> _PROBLEM REQUIREMENTS_: Restate every line of the material, word for word.

──────

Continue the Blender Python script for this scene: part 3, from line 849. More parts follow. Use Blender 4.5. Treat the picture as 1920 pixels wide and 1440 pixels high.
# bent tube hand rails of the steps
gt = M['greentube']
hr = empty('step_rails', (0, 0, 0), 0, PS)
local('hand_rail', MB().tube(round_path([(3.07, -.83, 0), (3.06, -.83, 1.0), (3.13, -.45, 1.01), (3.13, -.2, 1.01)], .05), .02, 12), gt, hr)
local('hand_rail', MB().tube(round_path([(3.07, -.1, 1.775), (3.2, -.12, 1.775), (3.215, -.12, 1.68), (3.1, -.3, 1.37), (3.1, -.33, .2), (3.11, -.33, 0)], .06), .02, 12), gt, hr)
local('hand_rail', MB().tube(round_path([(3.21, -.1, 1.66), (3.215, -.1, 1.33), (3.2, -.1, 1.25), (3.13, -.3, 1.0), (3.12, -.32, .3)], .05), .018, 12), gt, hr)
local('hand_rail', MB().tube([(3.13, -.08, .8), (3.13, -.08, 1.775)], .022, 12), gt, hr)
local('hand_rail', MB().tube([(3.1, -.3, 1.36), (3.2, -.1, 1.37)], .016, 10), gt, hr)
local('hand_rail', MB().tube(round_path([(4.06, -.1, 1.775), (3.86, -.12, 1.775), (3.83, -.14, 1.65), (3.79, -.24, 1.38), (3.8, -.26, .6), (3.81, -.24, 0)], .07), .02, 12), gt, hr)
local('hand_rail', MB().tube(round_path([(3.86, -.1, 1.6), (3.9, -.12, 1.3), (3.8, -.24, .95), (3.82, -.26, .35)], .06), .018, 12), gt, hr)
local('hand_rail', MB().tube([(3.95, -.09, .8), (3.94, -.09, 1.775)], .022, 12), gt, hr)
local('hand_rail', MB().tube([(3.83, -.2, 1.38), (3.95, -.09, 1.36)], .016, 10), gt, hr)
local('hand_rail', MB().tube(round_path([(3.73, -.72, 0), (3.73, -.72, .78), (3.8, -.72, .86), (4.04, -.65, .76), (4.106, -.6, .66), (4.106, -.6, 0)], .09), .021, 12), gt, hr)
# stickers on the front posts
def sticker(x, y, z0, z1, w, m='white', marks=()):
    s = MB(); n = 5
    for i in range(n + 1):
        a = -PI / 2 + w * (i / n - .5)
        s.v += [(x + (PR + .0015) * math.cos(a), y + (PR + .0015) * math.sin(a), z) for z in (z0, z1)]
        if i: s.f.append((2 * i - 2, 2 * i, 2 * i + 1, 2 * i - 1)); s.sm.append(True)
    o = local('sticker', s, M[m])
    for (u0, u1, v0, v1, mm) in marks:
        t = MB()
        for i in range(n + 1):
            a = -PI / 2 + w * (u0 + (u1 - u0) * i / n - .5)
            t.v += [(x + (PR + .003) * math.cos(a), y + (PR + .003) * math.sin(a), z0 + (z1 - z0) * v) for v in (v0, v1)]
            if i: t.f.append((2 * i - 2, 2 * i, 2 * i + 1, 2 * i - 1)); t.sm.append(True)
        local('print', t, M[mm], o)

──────

> _FINISHED TASK_:
Continue the Blender Python script for this scene: part 3, from line 849. More parts follow. Use Blender 4.5. Treat the picture as 1920 pixels wide and 1440 pixels high.
# bent tube hand rails of the steps
gt = M['greentube']
hr = empty('step_rails', (0, 0, 0), 0, PS)
local('hand_rail', MB().tube(round_path([(3.07, -.83, 0), (3.06, -.83, 1.0), (3.13, -.45, 1.01), (3.13, -.2, 1.01)], .05), .02, 12), gt, hr)
local('hand_rail', MB().tube(round_path([(3.07, -.1, 1.775), (3.2, -.12, 1.775), (3.215, -.12, 1.68), (3.1, -.3, 1.37), (3.1, -.33, .2), (3.11, -.33, 0)], .06), .02, 12), gt, hr)
local('hand_rail', MB().tube(round_path([(3.21, -.1, 1.66), (3.215, -.1, 1.33), (3.2, -.1, 1.25), (3.13, -.3, 1.0), (3.12, -.32, .3)], .05), .018, 12), gt, hr)
local('hand_rail', MB().tube([(3.13, -.08, .8), (3.13, -.08, 1.775)], .022, 12), gt, hr)
local('hand_rail', MB().tube([(3.1, -.3, 1.36), (3.2, -.1, 1.37)], .016, 10), gt, hr)
local('hand_rail', MB().tube(round_path([(4.06, -.1, 1.775), (3.86, -.12, 1.775), (3.83, -.14, 1.65), (3.79, -.24, 1.38), (3.8, -.26, .6), (3.81, -.24, 0)], .07), .02, 12), gt, hr)
local('hand_rail', MB().tube(round_path([(3.86, -.1, 1.6), (3.9, -.12, 1.3), (3.8, -.24, .95), (3.82, -.26, .35)], .06), .018, 12), gt, hr)
local('hand_rail', MB().tube([(3.95, -.09, .8), (3.94, -.09, 1.775)], .022, 12), gt, hr)
local('hand_rail', MB().tube([(3.83, -.2, 1.38), (3.95, -.09, 1.36)], .016, 10), gt, hr)
local('hand_rail', MB().tube(round_path([(3.73, -.72, 0), (3.73, -.72, .78), (3.8, -.72, .86), (4.04, -.65, .76), (4.106, -.6, .66), (4.106, -.6, 0)], .09), .021, 12), gt, hr)
# stickers on the front posts
def sticker(x, y, z0, z1, w, m='white', marks=()):
    s = MB(); n = 5
    for i in range(n + 1):
        a = -PI / 2 + w * (i / n - .5)
        s.v += [(x + (PR + .0015) * math.cos(a), y + (PR + .0015) * math.sin(a), z) for z in (z0, z1)]
        if i: s.f.append((2 * i - 2, 2 * i, 2 * i + 1, 2 * i - 1)); s.sm.append(True)
    o = local('sticker', s, M[m])
    for (u0, u1, v0, v1, mm) in marks:
        t = MB()
        for i in range(n + 1):
            a = -PI / 2 + w * (u0 + (u1 - u0) * i / n - .5)
            t.v += [(x + (PR + .003) * math.cos(a), y + (PR + .003) * math.sin(a), z0 + (z1 - z0) * v) for v in (v0, v1)]
            if i: t.f.append((2 * i - 2, 2 * i, 2 * i + 1, 2 * i - 1)); t.sm.append(True)
        local('print', t, M[mm], o)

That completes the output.